** start of Data listing **

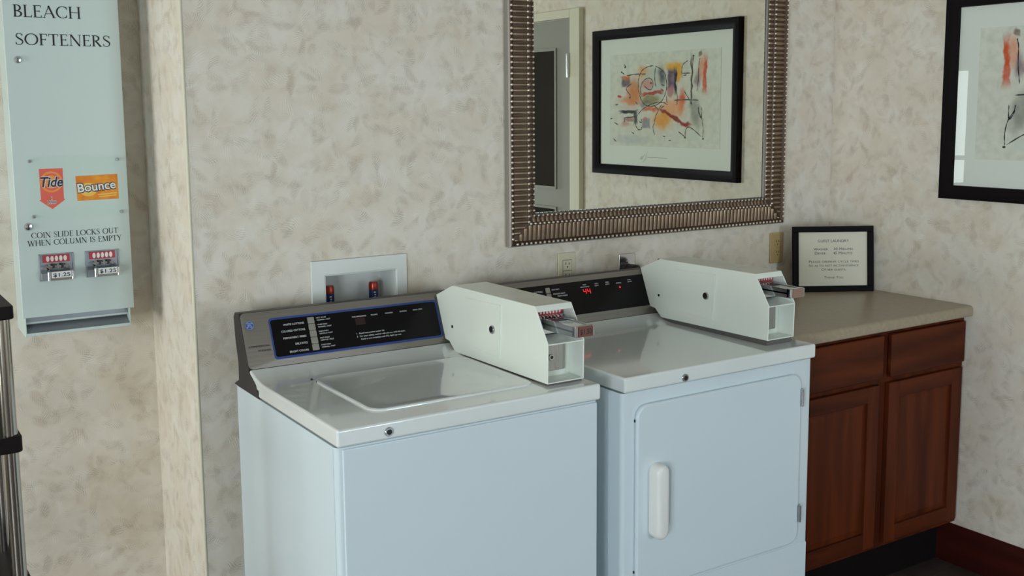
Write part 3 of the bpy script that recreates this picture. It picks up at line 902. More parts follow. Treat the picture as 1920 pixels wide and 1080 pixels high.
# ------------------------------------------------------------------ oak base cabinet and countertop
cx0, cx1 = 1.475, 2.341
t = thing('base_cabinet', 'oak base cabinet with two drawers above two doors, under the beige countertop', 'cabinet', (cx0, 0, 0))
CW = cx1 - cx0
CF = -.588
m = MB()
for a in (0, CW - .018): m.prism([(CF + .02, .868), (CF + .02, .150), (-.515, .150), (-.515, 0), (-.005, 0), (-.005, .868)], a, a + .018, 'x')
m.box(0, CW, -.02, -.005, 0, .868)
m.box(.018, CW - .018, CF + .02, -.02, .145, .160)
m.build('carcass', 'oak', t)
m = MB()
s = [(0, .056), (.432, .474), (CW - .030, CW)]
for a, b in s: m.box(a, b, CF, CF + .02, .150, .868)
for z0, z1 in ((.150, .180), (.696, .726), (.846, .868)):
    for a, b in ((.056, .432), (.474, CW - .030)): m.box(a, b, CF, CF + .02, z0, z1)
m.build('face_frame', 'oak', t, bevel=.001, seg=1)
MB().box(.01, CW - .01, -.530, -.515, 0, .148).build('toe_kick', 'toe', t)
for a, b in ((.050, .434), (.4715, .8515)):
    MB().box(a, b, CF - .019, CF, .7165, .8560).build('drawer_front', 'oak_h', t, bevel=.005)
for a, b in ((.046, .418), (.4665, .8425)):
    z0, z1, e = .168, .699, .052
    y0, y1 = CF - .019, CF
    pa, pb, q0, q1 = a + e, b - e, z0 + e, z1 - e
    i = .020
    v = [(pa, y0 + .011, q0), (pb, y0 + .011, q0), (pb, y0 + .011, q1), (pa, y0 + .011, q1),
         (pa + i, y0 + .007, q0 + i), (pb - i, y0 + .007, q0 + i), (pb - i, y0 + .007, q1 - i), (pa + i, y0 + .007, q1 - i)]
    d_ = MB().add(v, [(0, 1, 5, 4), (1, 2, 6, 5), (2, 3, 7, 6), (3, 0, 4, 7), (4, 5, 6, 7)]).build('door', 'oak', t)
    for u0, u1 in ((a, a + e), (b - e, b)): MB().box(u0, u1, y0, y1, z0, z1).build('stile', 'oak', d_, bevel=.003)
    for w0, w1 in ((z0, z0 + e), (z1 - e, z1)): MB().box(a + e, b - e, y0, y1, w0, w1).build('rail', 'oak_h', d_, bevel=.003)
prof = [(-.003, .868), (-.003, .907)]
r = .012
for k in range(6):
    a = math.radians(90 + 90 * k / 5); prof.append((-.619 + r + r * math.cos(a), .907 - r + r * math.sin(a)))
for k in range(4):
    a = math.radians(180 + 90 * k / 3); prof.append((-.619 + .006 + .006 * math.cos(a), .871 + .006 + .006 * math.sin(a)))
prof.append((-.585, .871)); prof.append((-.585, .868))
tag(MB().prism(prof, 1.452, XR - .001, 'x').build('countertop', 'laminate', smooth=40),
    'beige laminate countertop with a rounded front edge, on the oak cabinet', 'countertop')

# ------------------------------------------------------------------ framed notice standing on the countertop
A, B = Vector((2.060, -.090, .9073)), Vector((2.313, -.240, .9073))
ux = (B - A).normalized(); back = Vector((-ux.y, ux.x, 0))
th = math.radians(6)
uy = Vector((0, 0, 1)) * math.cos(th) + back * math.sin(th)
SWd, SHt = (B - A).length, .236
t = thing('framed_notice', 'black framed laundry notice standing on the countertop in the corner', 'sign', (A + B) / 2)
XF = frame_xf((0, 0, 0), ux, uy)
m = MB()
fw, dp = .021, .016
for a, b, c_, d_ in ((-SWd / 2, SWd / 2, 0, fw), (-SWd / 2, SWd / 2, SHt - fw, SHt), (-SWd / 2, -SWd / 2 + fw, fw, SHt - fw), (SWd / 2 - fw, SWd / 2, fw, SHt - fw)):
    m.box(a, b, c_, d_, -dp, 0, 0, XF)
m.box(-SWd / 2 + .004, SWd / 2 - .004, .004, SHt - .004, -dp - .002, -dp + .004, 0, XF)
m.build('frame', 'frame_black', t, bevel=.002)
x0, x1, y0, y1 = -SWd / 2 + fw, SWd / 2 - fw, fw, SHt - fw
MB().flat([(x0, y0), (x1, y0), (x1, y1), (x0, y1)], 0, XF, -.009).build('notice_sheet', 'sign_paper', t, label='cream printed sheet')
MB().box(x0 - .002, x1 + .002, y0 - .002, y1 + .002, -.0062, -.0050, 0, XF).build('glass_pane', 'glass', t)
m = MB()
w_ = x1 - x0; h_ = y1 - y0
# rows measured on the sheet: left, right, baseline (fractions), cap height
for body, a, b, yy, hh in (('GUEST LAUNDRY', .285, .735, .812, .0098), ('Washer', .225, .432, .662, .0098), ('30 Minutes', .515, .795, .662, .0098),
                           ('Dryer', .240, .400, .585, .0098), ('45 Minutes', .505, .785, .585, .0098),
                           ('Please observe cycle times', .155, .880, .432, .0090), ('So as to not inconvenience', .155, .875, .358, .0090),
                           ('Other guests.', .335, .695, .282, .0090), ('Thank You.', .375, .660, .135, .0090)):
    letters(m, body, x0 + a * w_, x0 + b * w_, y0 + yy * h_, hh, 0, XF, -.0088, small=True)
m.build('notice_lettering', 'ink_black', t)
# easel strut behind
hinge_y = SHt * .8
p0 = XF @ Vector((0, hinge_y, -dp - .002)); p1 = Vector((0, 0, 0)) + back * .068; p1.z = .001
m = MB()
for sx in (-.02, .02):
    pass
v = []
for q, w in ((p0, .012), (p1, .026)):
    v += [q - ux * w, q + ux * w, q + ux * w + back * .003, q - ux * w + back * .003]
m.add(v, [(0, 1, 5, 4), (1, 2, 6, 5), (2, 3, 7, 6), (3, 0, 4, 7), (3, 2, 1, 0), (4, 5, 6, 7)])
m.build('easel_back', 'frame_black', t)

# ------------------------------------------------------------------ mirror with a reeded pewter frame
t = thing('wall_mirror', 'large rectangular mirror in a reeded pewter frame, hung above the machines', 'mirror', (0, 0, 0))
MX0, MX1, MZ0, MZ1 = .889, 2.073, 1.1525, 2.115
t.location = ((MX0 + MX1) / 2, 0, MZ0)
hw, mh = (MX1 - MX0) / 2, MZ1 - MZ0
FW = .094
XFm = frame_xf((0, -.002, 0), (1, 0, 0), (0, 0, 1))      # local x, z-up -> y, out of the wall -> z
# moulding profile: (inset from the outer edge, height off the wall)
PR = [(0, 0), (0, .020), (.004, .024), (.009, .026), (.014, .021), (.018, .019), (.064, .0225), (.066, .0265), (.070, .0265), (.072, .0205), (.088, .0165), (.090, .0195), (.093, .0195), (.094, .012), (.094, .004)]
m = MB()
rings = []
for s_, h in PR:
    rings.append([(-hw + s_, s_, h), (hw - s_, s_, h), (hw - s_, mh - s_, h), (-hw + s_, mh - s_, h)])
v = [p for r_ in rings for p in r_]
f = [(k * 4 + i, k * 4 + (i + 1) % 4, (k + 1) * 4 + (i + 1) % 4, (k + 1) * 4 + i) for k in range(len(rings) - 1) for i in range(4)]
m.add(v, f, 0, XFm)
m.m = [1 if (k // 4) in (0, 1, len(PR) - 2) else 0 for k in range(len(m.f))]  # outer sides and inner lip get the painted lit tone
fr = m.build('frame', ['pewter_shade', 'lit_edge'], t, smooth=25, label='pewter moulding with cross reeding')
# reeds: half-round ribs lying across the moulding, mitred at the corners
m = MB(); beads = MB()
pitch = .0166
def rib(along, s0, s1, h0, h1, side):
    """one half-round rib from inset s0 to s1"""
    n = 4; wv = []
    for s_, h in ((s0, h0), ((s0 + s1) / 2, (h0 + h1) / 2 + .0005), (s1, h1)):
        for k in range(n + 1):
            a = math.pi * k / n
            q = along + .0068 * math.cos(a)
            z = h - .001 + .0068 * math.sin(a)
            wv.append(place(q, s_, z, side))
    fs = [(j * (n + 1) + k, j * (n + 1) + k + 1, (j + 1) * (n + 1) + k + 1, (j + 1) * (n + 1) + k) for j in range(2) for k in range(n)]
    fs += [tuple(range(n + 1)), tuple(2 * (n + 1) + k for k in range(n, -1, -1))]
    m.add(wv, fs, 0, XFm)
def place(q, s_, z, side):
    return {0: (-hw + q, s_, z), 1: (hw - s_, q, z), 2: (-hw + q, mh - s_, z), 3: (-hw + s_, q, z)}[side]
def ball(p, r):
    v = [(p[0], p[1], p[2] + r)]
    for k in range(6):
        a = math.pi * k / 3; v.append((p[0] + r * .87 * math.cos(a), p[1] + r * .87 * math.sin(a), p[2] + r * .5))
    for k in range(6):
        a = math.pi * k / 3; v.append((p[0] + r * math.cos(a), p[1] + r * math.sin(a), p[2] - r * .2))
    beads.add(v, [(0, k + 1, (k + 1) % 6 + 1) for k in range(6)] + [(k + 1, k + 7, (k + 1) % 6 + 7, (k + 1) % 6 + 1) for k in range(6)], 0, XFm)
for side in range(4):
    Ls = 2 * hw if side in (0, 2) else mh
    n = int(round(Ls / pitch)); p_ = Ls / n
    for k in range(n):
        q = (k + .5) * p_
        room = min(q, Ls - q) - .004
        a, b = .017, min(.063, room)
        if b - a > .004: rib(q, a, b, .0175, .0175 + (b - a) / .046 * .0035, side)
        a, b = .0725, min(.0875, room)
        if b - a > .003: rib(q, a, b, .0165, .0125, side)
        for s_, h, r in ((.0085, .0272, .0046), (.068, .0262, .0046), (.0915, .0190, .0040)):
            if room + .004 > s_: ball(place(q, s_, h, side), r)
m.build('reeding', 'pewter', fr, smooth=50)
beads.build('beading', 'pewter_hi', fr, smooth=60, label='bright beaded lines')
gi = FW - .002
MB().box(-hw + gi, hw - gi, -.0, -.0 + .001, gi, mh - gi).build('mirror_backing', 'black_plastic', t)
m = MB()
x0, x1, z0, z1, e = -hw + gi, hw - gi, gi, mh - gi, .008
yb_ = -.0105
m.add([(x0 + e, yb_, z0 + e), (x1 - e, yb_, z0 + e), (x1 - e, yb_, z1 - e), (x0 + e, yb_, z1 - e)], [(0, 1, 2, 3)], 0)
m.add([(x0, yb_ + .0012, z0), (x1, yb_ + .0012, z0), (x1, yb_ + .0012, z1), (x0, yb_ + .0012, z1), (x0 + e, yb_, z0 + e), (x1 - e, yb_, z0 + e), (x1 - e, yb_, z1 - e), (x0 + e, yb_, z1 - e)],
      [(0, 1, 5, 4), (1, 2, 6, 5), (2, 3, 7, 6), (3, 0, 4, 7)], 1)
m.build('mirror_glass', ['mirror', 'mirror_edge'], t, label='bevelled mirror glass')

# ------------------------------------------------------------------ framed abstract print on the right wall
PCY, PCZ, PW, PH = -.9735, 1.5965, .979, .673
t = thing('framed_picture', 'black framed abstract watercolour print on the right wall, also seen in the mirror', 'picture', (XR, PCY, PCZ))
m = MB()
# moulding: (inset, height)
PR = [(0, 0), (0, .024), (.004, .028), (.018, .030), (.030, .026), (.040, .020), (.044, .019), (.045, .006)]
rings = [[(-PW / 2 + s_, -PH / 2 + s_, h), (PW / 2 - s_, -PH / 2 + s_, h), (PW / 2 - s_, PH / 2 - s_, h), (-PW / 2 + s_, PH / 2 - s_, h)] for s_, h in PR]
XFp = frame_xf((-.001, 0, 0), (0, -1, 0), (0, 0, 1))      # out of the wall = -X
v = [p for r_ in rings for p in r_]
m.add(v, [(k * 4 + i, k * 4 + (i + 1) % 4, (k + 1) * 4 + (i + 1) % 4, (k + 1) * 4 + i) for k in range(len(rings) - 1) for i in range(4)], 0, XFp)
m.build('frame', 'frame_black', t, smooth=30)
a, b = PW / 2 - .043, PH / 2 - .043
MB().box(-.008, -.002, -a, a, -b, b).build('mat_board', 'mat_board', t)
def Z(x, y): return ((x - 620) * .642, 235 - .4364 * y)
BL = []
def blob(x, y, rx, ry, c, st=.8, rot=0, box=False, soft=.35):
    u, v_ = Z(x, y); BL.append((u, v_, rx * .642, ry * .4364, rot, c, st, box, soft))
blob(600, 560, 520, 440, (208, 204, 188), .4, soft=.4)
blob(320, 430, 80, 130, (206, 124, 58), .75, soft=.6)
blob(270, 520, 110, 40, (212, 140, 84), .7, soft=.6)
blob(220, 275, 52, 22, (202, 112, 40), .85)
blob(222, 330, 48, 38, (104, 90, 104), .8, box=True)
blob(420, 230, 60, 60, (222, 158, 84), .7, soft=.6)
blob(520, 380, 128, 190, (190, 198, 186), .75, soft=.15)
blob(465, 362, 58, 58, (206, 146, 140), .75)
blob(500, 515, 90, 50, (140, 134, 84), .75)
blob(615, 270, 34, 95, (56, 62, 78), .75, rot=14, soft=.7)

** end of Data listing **
** start of Data listing **

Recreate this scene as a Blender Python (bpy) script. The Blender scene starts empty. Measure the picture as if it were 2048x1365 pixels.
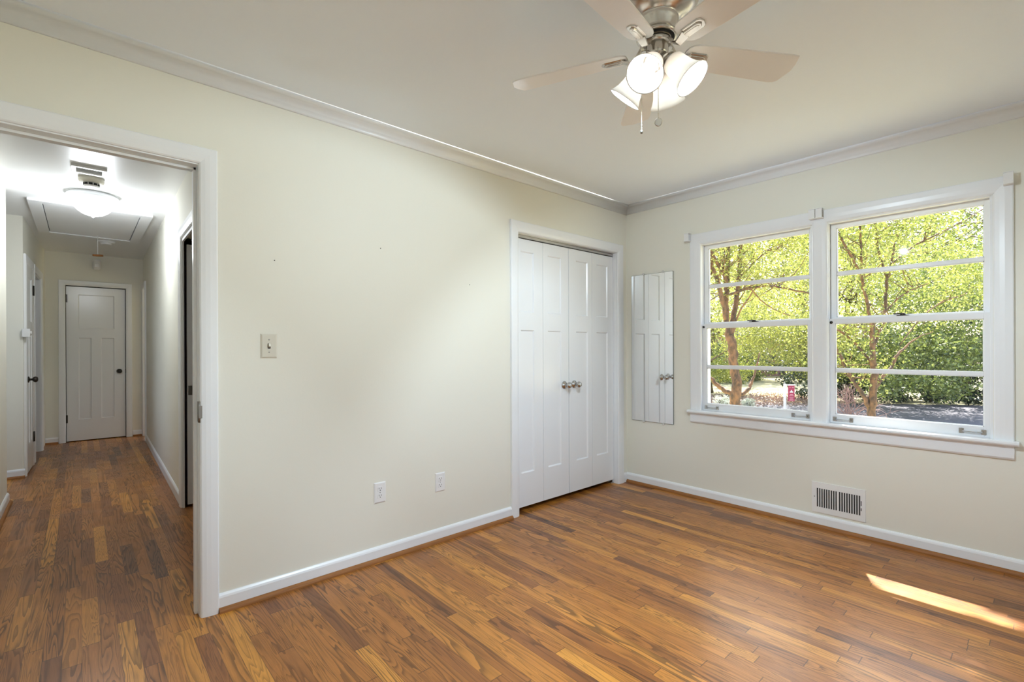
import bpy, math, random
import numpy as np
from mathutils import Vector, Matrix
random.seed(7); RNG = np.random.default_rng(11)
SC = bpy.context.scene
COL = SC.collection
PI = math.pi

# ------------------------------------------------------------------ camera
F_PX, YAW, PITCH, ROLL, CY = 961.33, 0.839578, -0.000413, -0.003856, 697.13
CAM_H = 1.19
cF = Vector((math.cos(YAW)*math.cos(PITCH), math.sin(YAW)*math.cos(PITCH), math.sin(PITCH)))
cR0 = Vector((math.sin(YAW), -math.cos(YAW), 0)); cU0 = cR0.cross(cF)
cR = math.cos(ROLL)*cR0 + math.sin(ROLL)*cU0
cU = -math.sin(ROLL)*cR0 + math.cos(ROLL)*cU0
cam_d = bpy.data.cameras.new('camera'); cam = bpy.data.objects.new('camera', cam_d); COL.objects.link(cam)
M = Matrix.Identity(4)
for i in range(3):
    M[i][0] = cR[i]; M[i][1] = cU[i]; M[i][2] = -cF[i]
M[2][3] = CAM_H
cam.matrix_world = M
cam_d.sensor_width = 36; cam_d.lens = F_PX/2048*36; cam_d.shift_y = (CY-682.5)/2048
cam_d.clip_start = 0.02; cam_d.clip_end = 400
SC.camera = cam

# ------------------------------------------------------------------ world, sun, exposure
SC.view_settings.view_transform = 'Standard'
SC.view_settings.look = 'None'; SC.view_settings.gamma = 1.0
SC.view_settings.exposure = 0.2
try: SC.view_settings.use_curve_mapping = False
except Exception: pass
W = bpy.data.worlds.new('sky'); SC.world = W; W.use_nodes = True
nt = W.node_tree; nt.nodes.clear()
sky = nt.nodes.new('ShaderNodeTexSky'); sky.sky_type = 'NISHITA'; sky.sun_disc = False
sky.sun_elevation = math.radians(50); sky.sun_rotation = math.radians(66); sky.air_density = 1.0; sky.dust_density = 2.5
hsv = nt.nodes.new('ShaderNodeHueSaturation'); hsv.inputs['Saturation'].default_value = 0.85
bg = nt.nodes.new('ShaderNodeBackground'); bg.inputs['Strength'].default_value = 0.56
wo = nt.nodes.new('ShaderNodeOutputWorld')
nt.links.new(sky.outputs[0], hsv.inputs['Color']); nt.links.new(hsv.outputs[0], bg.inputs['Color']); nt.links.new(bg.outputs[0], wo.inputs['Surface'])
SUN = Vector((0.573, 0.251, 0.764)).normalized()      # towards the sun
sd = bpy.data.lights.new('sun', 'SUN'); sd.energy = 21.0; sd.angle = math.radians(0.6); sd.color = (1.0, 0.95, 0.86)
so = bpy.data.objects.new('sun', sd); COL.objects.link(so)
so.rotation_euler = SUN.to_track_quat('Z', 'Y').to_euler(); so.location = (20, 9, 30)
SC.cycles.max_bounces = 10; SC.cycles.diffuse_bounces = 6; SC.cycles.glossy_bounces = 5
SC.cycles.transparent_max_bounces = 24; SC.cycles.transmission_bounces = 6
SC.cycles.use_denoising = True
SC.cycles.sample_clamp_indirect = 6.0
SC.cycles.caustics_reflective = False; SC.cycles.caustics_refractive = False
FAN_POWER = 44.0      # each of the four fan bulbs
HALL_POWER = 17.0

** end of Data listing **
** start of Data listing **

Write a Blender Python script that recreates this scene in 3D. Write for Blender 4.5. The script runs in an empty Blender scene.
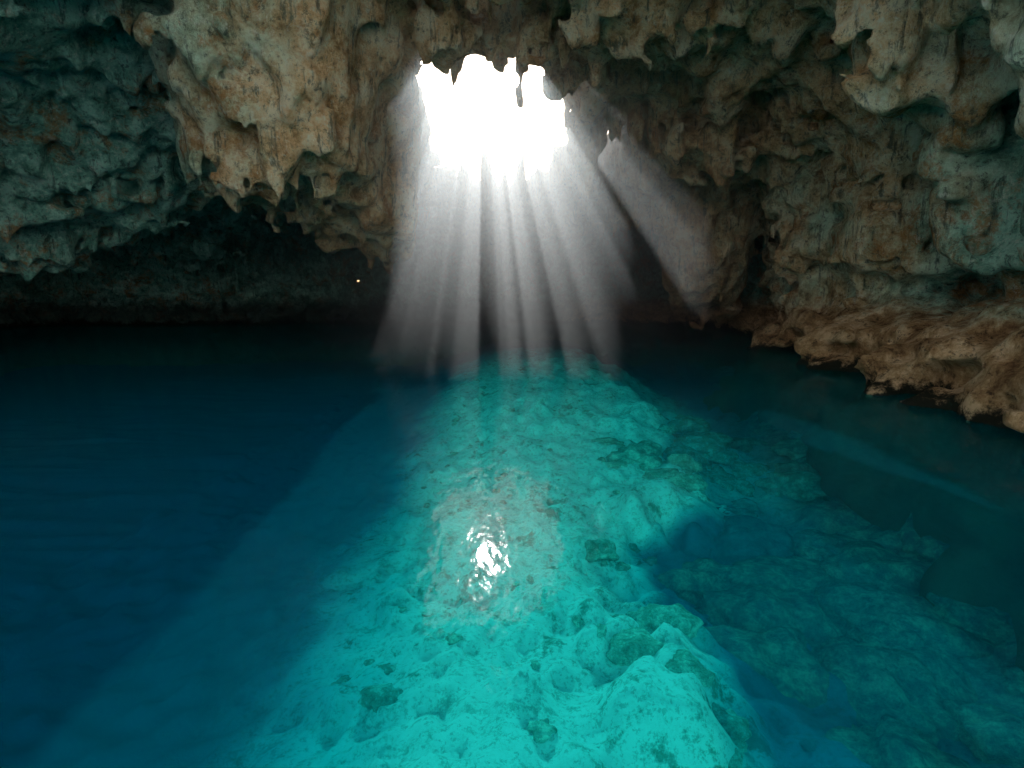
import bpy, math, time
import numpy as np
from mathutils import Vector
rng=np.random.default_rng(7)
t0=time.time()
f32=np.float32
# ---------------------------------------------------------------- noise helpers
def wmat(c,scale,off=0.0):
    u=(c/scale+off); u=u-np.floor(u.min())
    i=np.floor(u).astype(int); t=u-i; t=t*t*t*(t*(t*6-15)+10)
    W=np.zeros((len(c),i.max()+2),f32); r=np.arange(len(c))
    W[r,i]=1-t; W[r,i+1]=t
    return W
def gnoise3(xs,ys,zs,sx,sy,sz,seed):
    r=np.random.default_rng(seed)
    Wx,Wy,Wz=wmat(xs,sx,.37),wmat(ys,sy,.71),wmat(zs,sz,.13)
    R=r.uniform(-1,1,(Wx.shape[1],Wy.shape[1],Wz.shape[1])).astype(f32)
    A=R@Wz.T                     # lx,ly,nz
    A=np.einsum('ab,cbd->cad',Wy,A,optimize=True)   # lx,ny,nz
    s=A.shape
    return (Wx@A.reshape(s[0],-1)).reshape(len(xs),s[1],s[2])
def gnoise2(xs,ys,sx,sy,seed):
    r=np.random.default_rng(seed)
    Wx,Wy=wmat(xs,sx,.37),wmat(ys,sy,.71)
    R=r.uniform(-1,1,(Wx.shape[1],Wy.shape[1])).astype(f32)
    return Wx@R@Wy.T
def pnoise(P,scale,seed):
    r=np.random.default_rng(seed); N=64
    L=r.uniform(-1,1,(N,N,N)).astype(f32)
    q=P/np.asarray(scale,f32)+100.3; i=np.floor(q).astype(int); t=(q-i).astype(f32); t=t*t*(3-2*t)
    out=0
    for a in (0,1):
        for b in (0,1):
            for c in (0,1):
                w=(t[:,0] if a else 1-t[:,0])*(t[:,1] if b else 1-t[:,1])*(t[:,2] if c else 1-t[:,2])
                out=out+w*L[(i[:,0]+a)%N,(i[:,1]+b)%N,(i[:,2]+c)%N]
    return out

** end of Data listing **

[Goal of the exercise]
Using the entries above, reproduce word for word only the lines from the one that contains "Recreate this scene" to the one that contains "PI = math.pi", both ends included, and drop every picture.

[Result for this exercise]
Recreate this scene as a Blender Python (bpy) script. The Blender scene starts empty. Measure the picture as if it were 2048x1365 pixels.
import bpy, math, random
import numpy as np
from mathutils import Vector, Matrix
random.seed(7); RNG = np.random.default_rng(11)
SC = bpy.context.scene
COL = SC.collection
PI = math.pi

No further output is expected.